Park City senior defensive lineman Jack Ronan crouched on the left side of the ball and planted his hand into the turf, ready for the snap. Highland quarterback Peizge Mailei took the snap and looked for an open receiver. Ronan exploded off the line and quickly shed his block, bending to his right to chase down Mailei.

Mailei kept his eyes downfield, and he didn’t see Ronan until it was too late. Mailei took a step to his left, but he couldn’t escape the Park City senior. Ronan wrapped his arms around Mailei’s arms and shoulders and took him to the ground. The sack knocked the ball out of Mailei’s grasp and onto the turf, where it bounced around before someone finally fell on it. 

“We called a blitz, and I don’t know, I twist outside, and the opportunity arose, and I took it – it was really special,” Ronan said. 

Ronan’s sack gave the Miners the ball back, and Park City ran out the clock to escape with a 21-16 win over the Rams on Friday. But the Miners’ defense continues to prove its mettle this season.  

“It’s been amazing,” Ronan said. “Even when we were younger, like sophomores, we knew when we get older, this would be a lights-out unit. And so far, we haven’t disappointed.”

Park City sits at 5-1 heading into its home game against Olympus on Friday, and the Miners’ suffocating defense is a big reason why. The Miners have allowed just 10 points per game, including one shutout and two more games where they limited their opponent to single-digit points. The 21 points Park City allowed in its 21-14 loss to East on Sept. 2 were the most it has given up in a game this season. 

“There’s always pressure up front, the linebackers are cleaning up all the runs, the (defensive) linemen are sacking the quarterback,” senior defensive back Carson Baynes said. “The (defensive backs) around me are locking people down, so it’s super fun out there.”

Park City’s offense has had its ebbs and flows this year. The Miners scored 24 points in the second half against Wasatch and 53 against Murray, but there have also been games like Friday’s against Highland, when the Miners were shut out in the second half after a hot start. 

And when the Miners needed a big play from their defense, they came up with plenty of them. In addition to Ronan’s sack to clinch the game, Baynes broke up a crucial pass in the end zone to prevent a Highland touchdown, and senior Jack Stouffer hauled in an interception on Highland’s first play from scrimmage. The turnover set up Park City’s second touchdown of the game.

Highland’s offense had its moments on Friday. Mailei made the Miners pay multiple times with both his arm and his legs. Mailei completed half of his 22 passes for 129 yards, a touchdown and an interception, along with a few big runs and a rushing touchdown. However, Park City’s defense made enough stops at the right time to hold off the Rams’ rally.

“It shows that we’re mentally tough out there,” Baynes said. “We’re not just going to break, which is huge for a defense. It’s just a good win overall.”

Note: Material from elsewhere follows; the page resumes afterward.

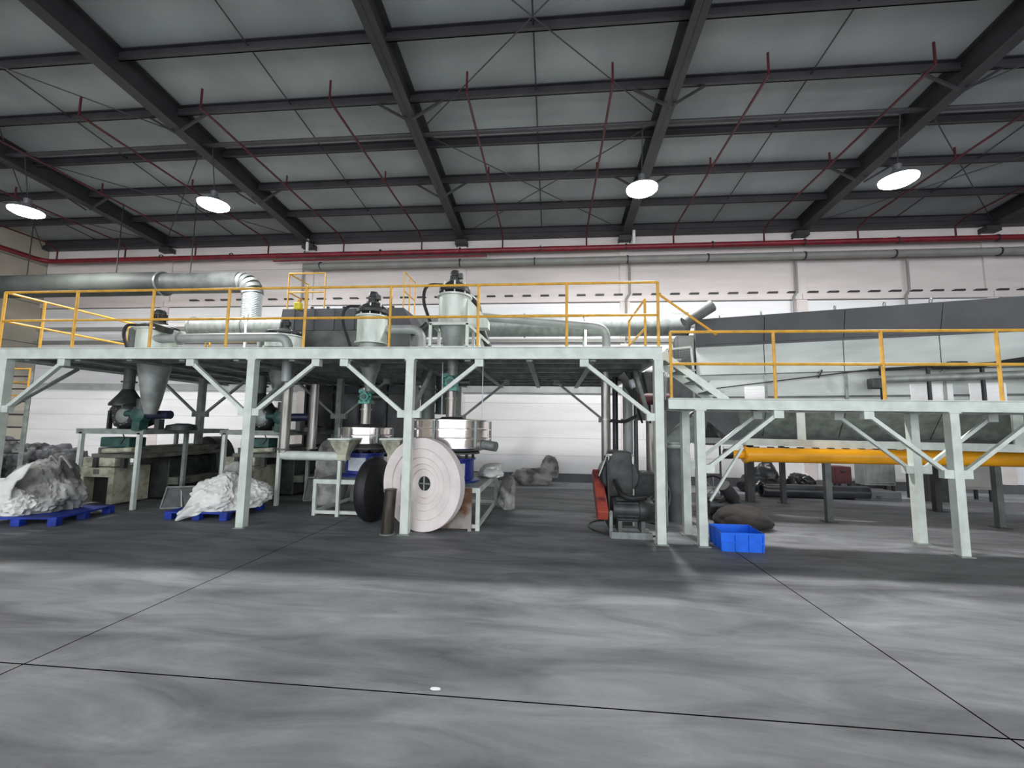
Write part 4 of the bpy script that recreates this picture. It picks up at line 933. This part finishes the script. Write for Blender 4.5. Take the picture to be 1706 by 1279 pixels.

Park City’s defense has made a name for itself in the big plays department. The Miners have five players with at least two sacks, four who have recorded an interception and six with at least four tackles for loss. Senior linebackers Brayden Beyer and Chandler Kelsch are both in the top three in total tackles statewide in Class 5A, and Kelsch is in the top 10 in sacks with six. 

Two keys for Park City so far have been experience and chemistry. Most of Park City’s key contributors are seniors who have been playing with each other for years. Junior defensive back Carson Navarro has learned a lot playing alongside his older teammates this season.

“For me, I’m the only junior in the secondary,” Navarro said. “Playing around these guys, I’ve learned so much from them. I mean, they only have three regular-season games left. Just seeing how they play, I think I can learn a lot from them.”

That experience has taught Park City’s secondary to have a short memory. On the rare breakdown in coverage, they know to just leave it in the past and move on to the next play. Park City’s tight-knit secondary has built enough of a rapport to understand how to communicate and gel with each other. And when the Miners’ backs were up against the wall on Friday, that was enough to help them hang on.

“When we play as a family, and at the end there, we’re all just playing for each other,” Navarro said. “We know all of us want to win so bad, so the camaraderie of our brotherhood that I think we have, it just helped us push through and get some big stops and get the W.”